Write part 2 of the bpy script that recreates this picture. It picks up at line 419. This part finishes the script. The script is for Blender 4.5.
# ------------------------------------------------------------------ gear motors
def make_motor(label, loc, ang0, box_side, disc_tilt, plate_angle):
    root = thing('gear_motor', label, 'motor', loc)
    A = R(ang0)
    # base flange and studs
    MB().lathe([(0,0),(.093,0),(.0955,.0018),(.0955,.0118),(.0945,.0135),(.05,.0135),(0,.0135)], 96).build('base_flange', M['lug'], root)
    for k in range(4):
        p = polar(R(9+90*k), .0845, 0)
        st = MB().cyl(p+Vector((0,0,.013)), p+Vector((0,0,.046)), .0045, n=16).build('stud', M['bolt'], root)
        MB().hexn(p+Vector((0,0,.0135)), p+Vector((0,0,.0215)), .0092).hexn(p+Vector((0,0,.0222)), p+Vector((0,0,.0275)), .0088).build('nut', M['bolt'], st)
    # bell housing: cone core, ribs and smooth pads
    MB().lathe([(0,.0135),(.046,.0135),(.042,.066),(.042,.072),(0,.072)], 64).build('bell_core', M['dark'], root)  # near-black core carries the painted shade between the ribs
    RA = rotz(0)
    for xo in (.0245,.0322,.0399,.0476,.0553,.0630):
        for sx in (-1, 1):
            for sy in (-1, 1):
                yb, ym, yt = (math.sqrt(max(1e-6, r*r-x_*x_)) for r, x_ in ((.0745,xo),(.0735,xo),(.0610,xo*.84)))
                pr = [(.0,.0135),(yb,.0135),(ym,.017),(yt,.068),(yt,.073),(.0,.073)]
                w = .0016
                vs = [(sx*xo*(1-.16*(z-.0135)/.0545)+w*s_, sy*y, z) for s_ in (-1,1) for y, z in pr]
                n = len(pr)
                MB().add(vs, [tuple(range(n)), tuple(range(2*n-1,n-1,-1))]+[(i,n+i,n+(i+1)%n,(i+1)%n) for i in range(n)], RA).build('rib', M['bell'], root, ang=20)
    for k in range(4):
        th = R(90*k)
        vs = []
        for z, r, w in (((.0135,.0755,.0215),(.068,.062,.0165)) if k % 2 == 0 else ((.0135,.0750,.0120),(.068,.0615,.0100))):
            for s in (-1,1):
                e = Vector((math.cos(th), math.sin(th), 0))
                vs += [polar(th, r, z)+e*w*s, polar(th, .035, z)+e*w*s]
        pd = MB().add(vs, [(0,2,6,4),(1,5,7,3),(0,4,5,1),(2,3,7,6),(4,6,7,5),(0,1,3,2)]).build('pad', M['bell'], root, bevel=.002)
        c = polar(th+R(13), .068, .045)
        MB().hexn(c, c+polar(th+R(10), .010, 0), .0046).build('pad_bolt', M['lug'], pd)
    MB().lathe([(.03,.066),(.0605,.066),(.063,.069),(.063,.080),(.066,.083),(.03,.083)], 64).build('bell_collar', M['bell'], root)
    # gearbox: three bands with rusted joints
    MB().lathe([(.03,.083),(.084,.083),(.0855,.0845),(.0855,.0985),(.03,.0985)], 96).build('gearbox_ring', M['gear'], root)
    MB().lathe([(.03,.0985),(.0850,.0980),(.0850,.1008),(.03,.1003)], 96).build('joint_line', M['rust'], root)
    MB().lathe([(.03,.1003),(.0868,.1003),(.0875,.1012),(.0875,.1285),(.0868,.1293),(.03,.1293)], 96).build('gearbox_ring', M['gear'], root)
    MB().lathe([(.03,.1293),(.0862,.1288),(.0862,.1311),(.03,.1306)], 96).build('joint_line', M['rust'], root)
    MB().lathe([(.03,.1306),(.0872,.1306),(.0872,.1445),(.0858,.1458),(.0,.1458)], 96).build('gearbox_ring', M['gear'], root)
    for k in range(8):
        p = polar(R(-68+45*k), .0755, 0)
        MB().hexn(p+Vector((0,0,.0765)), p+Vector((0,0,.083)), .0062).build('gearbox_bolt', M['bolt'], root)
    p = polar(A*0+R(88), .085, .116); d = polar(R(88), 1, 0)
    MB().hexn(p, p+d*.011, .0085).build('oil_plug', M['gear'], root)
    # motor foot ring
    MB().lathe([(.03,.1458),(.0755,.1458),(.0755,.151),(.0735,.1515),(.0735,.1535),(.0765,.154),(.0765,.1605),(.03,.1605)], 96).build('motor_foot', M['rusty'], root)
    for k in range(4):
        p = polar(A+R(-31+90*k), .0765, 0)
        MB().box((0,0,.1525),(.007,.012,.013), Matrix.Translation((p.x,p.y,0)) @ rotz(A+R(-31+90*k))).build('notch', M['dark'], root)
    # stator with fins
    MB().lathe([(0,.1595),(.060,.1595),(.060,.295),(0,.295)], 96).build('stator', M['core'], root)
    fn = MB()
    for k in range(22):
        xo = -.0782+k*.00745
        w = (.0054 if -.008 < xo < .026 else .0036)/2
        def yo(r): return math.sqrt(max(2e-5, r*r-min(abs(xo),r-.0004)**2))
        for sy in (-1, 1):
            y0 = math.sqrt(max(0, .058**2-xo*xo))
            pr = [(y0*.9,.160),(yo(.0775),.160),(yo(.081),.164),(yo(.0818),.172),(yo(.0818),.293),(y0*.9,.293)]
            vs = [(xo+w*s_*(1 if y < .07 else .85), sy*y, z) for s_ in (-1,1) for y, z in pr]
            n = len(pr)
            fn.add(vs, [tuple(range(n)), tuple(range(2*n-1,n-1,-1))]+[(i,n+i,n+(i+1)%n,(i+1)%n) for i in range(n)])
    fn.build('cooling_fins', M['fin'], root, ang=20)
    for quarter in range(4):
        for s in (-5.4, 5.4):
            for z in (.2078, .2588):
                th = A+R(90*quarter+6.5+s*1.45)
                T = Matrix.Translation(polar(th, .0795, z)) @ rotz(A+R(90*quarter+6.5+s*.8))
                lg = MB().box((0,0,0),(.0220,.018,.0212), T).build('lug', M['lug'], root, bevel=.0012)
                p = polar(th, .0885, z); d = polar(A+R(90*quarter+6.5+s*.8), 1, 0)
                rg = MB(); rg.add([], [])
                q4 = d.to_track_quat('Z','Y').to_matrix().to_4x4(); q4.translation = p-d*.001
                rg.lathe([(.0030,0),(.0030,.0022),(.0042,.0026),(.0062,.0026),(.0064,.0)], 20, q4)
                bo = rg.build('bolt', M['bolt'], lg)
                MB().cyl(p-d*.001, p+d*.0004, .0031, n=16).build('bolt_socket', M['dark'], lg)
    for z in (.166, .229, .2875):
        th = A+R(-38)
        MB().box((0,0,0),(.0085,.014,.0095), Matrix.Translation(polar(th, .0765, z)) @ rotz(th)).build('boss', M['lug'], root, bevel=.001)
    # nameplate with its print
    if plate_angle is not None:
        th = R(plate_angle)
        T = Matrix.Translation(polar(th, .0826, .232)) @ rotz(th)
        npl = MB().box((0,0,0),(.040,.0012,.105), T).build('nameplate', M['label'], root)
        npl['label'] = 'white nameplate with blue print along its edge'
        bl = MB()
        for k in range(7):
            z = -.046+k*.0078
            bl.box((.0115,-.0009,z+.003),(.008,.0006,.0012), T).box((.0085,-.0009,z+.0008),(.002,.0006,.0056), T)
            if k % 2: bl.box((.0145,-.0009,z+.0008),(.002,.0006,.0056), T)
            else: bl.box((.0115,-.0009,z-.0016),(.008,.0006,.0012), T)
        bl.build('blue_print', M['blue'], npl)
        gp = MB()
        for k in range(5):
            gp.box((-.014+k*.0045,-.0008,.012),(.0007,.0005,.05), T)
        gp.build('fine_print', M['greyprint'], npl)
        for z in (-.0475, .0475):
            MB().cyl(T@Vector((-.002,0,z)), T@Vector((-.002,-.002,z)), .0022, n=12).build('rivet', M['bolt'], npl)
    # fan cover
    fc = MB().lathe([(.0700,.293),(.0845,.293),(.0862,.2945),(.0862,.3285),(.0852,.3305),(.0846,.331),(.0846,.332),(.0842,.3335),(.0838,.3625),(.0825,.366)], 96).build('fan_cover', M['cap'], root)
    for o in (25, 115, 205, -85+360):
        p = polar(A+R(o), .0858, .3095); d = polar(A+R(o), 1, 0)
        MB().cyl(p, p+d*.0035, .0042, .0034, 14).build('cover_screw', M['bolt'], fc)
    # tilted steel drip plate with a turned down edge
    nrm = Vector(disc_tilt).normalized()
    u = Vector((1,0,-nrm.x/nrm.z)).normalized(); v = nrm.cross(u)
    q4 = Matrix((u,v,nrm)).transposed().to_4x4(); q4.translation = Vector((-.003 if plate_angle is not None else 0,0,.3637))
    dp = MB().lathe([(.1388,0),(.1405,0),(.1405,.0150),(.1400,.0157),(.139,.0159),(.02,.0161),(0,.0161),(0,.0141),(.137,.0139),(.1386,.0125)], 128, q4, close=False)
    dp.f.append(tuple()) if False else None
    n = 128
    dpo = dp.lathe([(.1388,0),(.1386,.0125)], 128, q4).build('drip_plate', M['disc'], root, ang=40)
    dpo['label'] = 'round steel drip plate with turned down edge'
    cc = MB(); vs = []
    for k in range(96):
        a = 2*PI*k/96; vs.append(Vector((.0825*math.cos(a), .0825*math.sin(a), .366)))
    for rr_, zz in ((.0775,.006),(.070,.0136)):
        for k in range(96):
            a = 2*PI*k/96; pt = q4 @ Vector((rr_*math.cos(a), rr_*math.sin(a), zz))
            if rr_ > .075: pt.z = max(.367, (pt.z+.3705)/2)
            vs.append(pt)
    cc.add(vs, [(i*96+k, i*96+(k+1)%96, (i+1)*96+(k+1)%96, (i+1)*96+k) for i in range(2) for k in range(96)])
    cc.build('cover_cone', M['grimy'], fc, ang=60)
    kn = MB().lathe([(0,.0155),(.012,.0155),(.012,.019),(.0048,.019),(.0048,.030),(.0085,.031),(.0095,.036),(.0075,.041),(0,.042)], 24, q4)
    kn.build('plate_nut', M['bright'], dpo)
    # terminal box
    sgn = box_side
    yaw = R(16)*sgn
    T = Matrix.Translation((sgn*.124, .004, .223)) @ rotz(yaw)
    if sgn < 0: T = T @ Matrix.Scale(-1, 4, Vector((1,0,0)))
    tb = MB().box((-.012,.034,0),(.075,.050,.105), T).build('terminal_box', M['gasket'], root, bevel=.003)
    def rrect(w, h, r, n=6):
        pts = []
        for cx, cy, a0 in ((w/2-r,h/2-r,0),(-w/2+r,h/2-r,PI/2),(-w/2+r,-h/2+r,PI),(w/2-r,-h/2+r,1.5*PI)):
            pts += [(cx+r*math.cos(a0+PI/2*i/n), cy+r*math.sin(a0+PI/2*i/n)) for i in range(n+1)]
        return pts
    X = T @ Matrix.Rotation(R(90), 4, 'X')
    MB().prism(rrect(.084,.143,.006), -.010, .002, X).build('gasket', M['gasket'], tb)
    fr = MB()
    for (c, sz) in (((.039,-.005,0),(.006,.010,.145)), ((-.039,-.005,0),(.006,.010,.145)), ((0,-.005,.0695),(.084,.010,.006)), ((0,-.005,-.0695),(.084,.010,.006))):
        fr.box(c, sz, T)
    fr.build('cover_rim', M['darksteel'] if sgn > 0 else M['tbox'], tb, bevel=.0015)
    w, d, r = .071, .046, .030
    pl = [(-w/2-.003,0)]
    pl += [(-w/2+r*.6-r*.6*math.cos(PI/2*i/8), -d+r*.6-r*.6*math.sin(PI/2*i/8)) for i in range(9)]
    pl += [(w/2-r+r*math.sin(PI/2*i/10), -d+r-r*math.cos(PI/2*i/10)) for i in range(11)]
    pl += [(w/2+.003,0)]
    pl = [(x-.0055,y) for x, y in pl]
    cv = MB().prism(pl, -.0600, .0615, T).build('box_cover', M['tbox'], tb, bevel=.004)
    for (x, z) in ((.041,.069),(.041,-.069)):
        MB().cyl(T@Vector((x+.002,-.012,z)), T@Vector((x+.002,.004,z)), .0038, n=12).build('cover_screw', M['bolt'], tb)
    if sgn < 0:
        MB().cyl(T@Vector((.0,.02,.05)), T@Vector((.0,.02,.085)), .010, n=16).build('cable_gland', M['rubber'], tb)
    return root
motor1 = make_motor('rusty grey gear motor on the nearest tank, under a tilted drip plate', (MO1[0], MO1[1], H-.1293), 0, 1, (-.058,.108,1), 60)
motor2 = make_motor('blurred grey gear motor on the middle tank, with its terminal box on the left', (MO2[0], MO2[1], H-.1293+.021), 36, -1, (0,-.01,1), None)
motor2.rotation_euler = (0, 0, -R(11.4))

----

#### [PROBLEM DETAILS]
Scan the data above; copy every line where "stator" appears.

#### [WRITTEN SOLUTION]
    # stator with fins
    MB().lathe([(0,.1595),(.060,.1595),(.060,.295),(0,.295)], 96).build('stator', M['core'], root)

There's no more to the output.